# start of COLLECTED DATA
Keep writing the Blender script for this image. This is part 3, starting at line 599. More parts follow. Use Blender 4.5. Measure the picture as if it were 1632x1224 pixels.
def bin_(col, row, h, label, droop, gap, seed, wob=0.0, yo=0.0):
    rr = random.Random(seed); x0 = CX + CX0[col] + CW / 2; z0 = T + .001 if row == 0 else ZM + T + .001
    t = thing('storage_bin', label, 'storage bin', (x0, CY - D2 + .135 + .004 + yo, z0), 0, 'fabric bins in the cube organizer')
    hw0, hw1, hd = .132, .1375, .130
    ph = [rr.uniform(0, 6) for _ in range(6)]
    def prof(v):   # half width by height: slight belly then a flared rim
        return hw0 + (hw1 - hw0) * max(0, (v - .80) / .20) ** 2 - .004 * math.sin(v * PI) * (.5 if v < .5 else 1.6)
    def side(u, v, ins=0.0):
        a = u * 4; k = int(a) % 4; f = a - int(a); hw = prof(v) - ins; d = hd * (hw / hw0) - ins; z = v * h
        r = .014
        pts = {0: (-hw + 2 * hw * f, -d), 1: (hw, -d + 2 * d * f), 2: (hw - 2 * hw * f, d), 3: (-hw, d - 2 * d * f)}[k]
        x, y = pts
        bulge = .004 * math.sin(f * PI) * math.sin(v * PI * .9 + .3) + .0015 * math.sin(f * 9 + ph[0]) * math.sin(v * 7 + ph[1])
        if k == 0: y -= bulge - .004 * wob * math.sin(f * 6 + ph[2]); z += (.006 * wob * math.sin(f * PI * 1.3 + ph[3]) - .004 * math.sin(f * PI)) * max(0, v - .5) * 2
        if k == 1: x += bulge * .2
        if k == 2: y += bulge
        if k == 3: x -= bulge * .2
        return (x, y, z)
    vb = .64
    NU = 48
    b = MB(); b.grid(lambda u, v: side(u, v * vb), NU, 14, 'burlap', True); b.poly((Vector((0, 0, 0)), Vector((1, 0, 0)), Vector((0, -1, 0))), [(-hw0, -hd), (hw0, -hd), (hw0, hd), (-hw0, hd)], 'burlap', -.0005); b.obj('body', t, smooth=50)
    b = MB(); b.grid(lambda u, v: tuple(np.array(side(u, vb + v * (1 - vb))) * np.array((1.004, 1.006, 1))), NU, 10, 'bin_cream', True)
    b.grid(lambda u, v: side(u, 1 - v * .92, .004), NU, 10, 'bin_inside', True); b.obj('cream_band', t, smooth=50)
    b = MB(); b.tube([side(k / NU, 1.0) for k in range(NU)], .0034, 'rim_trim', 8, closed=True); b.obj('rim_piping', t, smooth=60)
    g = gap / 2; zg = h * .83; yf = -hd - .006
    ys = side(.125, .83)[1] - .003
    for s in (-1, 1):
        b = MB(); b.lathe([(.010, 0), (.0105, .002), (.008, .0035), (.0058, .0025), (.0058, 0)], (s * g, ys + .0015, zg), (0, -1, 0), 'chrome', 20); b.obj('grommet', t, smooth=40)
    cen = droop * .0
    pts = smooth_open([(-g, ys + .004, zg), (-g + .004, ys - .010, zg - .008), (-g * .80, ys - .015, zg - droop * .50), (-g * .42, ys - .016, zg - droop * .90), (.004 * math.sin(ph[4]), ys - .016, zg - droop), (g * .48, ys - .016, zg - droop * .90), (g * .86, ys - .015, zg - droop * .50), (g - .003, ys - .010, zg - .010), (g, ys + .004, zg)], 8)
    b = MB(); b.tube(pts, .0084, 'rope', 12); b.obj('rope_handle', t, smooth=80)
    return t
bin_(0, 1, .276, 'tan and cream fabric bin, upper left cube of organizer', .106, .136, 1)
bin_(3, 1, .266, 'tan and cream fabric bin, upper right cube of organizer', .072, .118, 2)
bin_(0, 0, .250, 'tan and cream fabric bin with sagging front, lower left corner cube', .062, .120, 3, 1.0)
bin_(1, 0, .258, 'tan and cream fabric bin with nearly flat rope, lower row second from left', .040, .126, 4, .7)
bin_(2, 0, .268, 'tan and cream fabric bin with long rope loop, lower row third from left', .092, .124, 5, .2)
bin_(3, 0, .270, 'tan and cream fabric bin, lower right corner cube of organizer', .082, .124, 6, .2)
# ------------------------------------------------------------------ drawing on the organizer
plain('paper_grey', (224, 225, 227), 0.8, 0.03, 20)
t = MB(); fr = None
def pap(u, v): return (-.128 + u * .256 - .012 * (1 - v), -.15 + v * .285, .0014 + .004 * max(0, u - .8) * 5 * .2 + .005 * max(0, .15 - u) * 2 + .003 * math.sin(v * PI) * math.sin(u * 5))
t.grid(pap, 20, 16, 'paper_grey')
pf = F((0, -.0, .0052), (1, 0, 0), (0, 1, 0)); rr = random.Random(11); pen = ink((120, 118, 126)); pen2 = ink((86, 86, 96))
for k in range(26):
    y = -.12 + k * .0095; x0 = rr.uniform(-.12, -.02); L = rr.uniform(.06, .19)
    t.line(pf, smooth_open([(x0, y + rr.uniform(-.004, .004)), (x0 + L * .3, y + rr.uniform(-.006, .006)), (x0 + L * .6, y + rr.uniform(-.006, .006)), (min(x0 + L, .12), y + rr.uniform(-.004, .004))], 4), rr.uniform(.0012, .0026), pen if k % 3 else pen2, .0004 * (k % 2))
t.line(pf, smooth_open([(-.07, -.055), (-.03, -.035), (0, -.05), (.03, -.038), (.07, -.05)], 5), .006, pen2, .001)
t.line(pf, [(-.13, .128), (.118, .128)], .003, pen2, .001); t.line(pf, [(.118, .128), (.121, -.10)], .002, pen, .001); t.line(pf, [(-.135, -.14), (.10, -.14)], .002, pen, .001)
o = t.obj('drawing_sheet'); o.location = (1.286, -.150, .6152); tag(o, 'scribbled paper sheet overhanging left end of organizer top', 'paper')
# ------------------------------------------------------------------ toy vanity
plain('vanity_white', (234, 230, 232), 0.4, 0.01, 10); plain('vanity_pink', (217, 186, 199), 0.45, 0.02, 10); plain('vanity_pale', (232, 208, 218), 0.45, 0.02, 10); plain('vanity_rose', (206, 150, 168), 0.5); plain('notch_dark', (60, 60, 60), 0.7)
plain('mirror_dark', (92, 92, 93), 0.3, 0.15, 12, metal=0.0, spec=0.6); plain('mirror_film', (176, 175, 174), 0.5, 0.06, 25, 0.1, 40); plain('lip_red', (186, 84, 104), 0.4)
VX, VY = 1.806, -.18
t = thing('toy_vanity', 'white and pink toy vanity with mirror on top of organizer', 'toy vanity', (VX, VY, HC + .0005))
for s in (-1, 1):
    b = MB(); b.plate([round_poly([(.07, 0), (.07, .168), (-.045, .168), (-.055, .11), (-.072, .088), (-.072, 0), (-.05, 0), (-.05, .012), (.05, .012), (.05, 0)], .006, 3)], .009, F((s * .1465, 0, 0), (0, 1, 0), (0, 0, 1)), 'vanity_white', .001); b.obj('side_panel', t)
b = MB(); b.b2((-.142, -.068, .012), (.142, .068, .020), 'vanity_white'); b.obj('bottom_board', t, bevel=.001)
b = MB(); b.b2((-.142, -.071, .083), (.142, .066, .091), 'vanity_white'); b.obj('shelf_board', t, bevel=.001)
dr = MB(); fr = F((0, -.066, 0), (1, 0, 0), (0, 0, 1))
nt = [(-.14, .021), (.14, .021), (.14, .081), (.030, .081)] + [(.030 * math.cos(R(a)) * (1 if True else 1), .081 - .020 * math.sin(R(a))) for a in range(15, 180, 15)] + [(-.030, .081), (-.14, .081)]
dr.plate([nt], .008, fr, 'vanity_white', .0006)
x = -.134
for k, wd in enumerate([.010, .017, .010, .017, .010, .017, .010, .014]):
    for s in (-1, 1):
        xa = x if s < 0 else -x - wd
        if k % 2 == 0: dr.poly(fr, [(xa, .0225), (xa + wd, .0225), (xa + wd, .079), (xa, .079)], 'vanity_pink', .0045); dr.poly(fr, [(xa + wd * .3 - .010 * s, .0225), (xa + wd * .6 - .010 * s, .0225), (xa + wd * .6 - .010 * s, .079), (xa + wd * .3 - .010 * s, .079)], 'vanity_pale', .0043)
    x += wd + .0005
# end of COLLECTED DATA
- _TASK OBJECTIVE_
Please repeat word for word the lines above that run from the beginning through the line containing "b = MB(); b.grid(lambda u, v: tuple(np.array(side(u, vb", keeping both the first and that last line.

- _RESPONSE TO THIS EXERCISE_
Keep writing the Blender script for this image. This is part 3, starting at line 599. More parts follow. Use Blender 4.5. Measure the picture as if it were 1632x1224 pixels.
def bin_(col, row, h, label, droop, gap, seed, wob=0.0, yo=0.0):
    rr = random.Random(seed); x0 = CX + CX0[col] + CW / 2; z0 = T + .001 if row == 0 else ZM + T + .001
    t = thing('storage_bin', label, 'storage bin', (x0, CY - D2 + .135 + .004 + yo, z0), 0, 'fabric bins in the cube organizer')
    hw0, hw1, hd = .132, .1375, .130
    ph = [rr.uniform(0, 6) for _ in range(6)]
    def prof(v):   # half width by height: slight belly then a flared rim
        return hw0 + (hw1 - hw0) * max(0, (v - .80) / .20) ** 2 - .004 * math.sin(v * PI) * (.5 if v < .5 else 1.6)
    def side(u, v, ins=0.0):
        a = u * 4; k = int(a) % 4; f = a - int(a); hw = prof(v) - ins; d = hd * (hw / hw0) - ins; z = v * h
        r = .014
        pts = {0: (-hw + 2 * hw * f, -d), 1: (hw, -d + 2 * d * f), 2: (hw - 2 * hw * f, d), 3: (-hw, d - 2 * d * f)}[k]
        x, y = pts
        bulge = .004 * math.sin(f * PI) * math.sin(v * PI * .9 + .3) + .0015 * math.sin(f * 9 + ph[0]) * math.sin(v * 7 + ph[1])
        if k == 0: y -= bulge - .004 * wob * math.sin(f * 6 + ph[2]); z += (.006 * wob * math.sin(f * PI * 1.3 + ph[3]) - .004 * math.sin(f * PI)) * max(0, v - .5) * 2
        if k == 1: x += bulge * .2
        if k == 2: y += bulge
        if k == 3: x -= bulge * .2
        return (x, y, z)
    vb = .64
    NU = 48
    b = MB(); b.grid(lambda u, v: side(u, v * vb), NU, 14, 'burlap', True); b.poly((Vector((0, 0, 0)), Vector((1, 0, 0)), Vector((0, -1, 0))), [(-hw0, -hd), (hw0, -hd), (hw0, hd), (-hw0, hd)], 'burlap', -.0005); b.obj('body', t, smooth=50)
    b = MB(); b.grid(lambda u, v: tuple(np.array(side(u, vb + v * (1 - vb))) * np.array((1.004, 1.006, 1))), NU, 10, 'bin_cream', True)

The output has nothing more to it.